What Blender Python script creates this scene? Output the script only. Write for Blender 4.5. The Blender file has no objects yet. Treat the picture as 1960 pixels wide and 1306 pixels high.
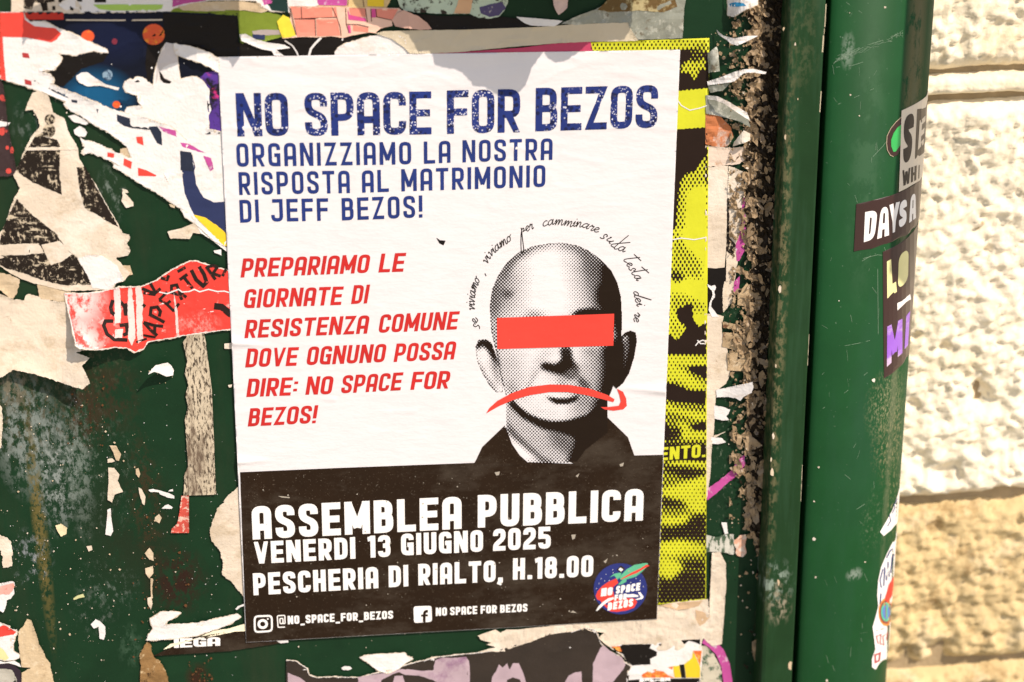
import bpy, math, random
import numpy as np
from mathutils import Matrix, Vector, noise
from mathutils.geometry import delaunay_2d_cdt
scene = bpy.context.scene
# ---------------------------------------------------------------- camera, sun, sky, exposure
PW, PH, FPX = 1960.0, 1306.0, 3501.97
def _rot(r):
    r = np.array(r); th = np.linalg.norm(r); k = r/th
    K = np.array([[0,-k[2],k[1]],[k[2],0,-k[0]],[-k[1],k[0],0]])
    return np.eye(3)+math.sin(th)*K+(1-math.cos(th))*K@K
_R = _rot([3.60811198e-01,1.26365085e-01,1.40461370e-02])      # board plane -> camera
_t = np.array([-1.85274593e-01,1.78742169e-01,-1.15261137])
_a = math.radians(-1.134)                                        # the poster hangs 1.1 degrees off the cabinet's vertical
# world from board plane (x right, y up, z out): turn about z, then x->X, y->Z, z->-Y
_B = np.array([[math.cos(_a),-math.sin(_a),0],[math.sin(_a),math.cos(_a),0],[0,0,1]])
_M = np.array([[1,0,0],[0,0,-1],[0,1,0]])@_B
CAM = _M@(-_R.T@_t)
RC = _M@_R.T                                                     # camera -> world
cd = bpy.data.cameras.new('camera'); cam = bpy.data.objects.new('camera', cd)
scene.collection.objects.link(cam); scene.camera = cam
mw = Matrix([[*RC[0],CAM[0]],[*RC[1],CAM[1]],[*RC[2],CAM[2]],[0,0,0,1]])
cam.matrix_world = mw
cd.sensor_width = 36; cd.lens = FPX/PW*36; cd.clip_start = 0.01; cd.clip_end = 200
cd.dof.use_dof = True; cd.dof.focus_distance = 1.235; cd.dof.aperture_fstop = 4.6
SUN = np.array([-0.74, 1.0, -1.32]); SUN /= np.linalg.norm(SUN)  # travel direction
sl = bpy.data.lights.new('sun','SUN'); sl.energy = 4.4; sl.angle = math.radians(0.53); sl.color = (1,0.95,0.86)
so = bpy.data.objects.new('sun', sl); scene.collection.objects.link(so)
so.rotation_euler = Vector(SUN.tolist()).to_track_quat('-Z','Y').to_euler()
so.location = (0.6,-1.5,2)
w = bpy.data.worlds.new('World'); scene.world = w; w.use_nodes = True
nt = w.node_tree; bg = nt.nodes['Background']; sk = nt.nodes.new('ShaderNodeTexSky'); sk.sky_type = 'NISHITA'; sk.sun_disc = False
sk.sun_elevation = math.asin(-SUN[2]); sk.sun_rotation = math.atan2(-SUN[0], -SUN[1])
nt.links.new(sk.outputs[0], bg.inputs[0]); bg.inputs[1].default_value = 0.15
scene.view_settings.view_transform = 'Standard'; scene.view_settings.look = 'None'
scene.view_settings.exposure = 0.18; scene.view_settings.gamma = 1; scene.view_settings.use_curve_mapping = False
scene.view_settings.use_white_balance = True; scene.view_settings.white_balance_temperature = 7100; scene.view_settings.white_balance_tint = 16
scene.render.engine = 'CYCLES'

# ---------------------------------------------------------------- helpers
random.seed(7)
def at(P, d=0.0):
    """points of the photograph -> points of the board, d metres in front of it"""
    P = np.asarray(P, float).reshape(-1,2); d = np.broadcast_to(np.asarray(d,float), (len(P),))
    D = np.stack([(P[:,0]-PW/2)/FPX, -(P[:,1]-PH/2)/FPX, -np.ones(len(P))],1)@RC.T
    s = (-d-CAM[1])/D[:,1]
    return CAM+D*s[:,None]
REG = dict(A=(0,0,3.958),B=(0,320,3.958),C=(0,640,3.958),D=(0,960,3.775),E=(400,0,3.842),F=(880,0,3.842),
 G=(1240,60,3.266),H=(1240,440,3.266),I=(1240,820,2.687),P=(860,400,2.611),J=(1540,0,2.969),K=(1540,420,2.969),
 L=(1540,840,2.802),M=(440,860,2.928),N=(880,860,2.928),Q=(1120,1060,10.04),R=(1080,1180,6.533),S=(1380,0,4.664),
 U=(560,1180,4.4545),V=(0,1080,5.78),X=(180,480,5.936),Y=(1600,160,4.08),O=(0,0,1.0),W=(880,400,5.44),Z=(1060,400,5.443))
def T(k, pts):
    x,y,s = REG[k]; return [(x+p[0]/s, y+p[1]/s)+tuple(p[2:]) for p in pts]
def lin(*c):
    return tuple((v/255/12.92 if v <= 10 else ((v/255+0.055)/1.055)**2.4) for v in c)
def C(r,g,b,k=0.72):
    return tuple(min(0.85,v*k) for v in lin(r,g,b))

MATS = {}
def mat(name, col, rough=0.75, spec=0.3, wear=None, bump=(900,0.15), vary=0.08, marks=(), fine=None):
    """procedural surface; wear=(colour, scale, threshold, softness, stretch_x, stretch_z); marks = stains and tones with a place of their own"""
    if name in MATS: return MATS[name]
    m = bpy.data.materials.new(name); m.use_nodes = True; n = m.node_tree.nodes; L = m.node_tree.links
    b = n['Principled BSDF']; b.inputs['Roughness'].default_value = rough; b.inputs['Specular IOR Level'].default_value = spec
    geo = n.new('ShaderNodeNewGeometry')
    def noise_(scale, sx=1, sz=1, detail=4, off=0, rg=0.6):
        mp = n.new('ShaderNodeMapping'); mp.inputs['Scale'].default_value = (sx,1,sz); mp.inputs['Location'].default_value = (off,off*.7,off*1.3)
        L.new(geo.outputs['Position'], mp.inputs[0]); t = n.new('ShaderNodeTexNoise'); t.inputs['Scale'].default_value = scale
        t.inputs['Detail'].default_value = detail; t.inputs['Roughness'].default_value = rg; L.new(mp.outputs[0], t.inputs[0]); return t.outputs[0]
    def mix(fac, a, c2):
        mx = n.new('ShaderNodeMix'); mx.data_type = 'RGBA'
        if isinstance(fac,(int,float)): mx.inputs[0].default_value = fac
        else: L.new(fac, mx.inputs[0])
        for i,v in ((6,a),(7,c2)):
            if isinstance(v,tuple): mx.inputs[i].default_value = (*v,1)
            else: L.new(v, mx.inputs[i])
        return mx.outputs[2]
    def ramp(v, lo, hi):
        r = n.new('ShaderNodeMapRange'); r.inputs[1].default_value = lo; r.inputs[2].default_value = hi; L.new(v, r.inputs[0]); return r.outputs[0]
    def mul(a,b_):
        x = n.new('ShaderNodeMath'); x.operation = 'MULTIPLY'; L.new(a,x.inputs[0])
        if isinstance(b_,(int,float)): x.inputs[1].default_value = b_
        else: L.new(b_,x.inputs[1])
        return x.outputs[0]
    off = (hash_(name)%97)*0.37
    c = mix(ramp(noise_(38,off=off),0.3,0.7), tuple(v*(1-vary) for v in col), tuple(min(0.88,v*(1+vary)) for v in col))
    if fine: c = mix(mul(ramp(noise_(fine[1],off=off+3,detail=2),fine[2],fine[2]+0.06),fine[3]), c, fine[0])
    ws = wear if isinstance(wear, list) else ([wear] if wear else [])
    for i,(wc,sc,th,sf,sx,sz) in enumerate(ws):
        c = mix(ramp(noise_(sc,sx,sz,6,off+5+i*7,0.72),th,th+sf), c, wc)
    for i,(cx,cy,rx,ry,mc,sc,th,amt) in enumerate(marks):
        ctr = at([(cx,cy)])[0]; sx_, sz_ = rx*0.00036, ry*0.00036
        mp = n.new('ShaderNodeMapping'); mp.vector_type = 'POINT'
        mp.inputs['Scale'].default_value = (1/sx_,0,1/sz_); mp.inputs['Location'].default_value = (-ctr[0]/sx_,0,-ctr[2]/sz_)
        L.new(geo.outputs['Position'], mp.inputs[0]); ln = n.new('ShaderNodeVectorMath'); ln.operation = 'LENGTH'; L.new(mp.outputs[0], ln.inputs[0])
        f = ramp(ln.outputs['Value'],1.0,0.35)
        nz = ramp(noise_(sc,1.0,0.6,6,off+11+i,0.75),th+0.02,th+0.11)
        c = mix(mul(mul(f,nz),amt), c, mc)
    L.new(c, b.inputs['Base Color'])
    if bump:
        bs = n.new('ShaderNodeBump'); bs.inputs['Strength'].default_value = bump[1]; bs.inputs['Distance'].default_value = 0.0006
        L.new(noise_(bump[0],off=off,detail=3) , bs.inputs['Height'])
        b2 = n.new('ShaderNodeBump'); b2.inputs['Strength'].default_value = bump[1]*(1.2 if name == 'main_poster_paper' else 0.6); b2.inputs['Distance'].default_value = 0.003
        L.new(noise_(55,1,2.6 if name == 'main_poster_paper' else 1.4,3,off+1), b2.inputs['Height']); L.new(bs.outputs[0], b2.inputs['Normal']); L.new(b2.outputs[0], b.inputs['Normal'])
    MATS[name] = m; return m
def hash_(s):
    h = 7
    for ch in s: h = (h*31+ord(ch))%100003
    return h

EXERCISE
Report all lines of the data above that include the string "objects".

RESULT BELOW
What Blender Python script creates this scene? Output the script only. Write for Blender 4.5. The Blender file has no objects yet. Treat the picture as 1960 pixels wide and 1306 pixels high.
cd = bpy.data.cameras.new('camera'); cam = bpy.data.objects.new('camera', cd)
scene.collection.objects.link(cam); scene.camera = cam
so = bpy.data.objects.new('sun', sl); scene.collection.objects.link(so)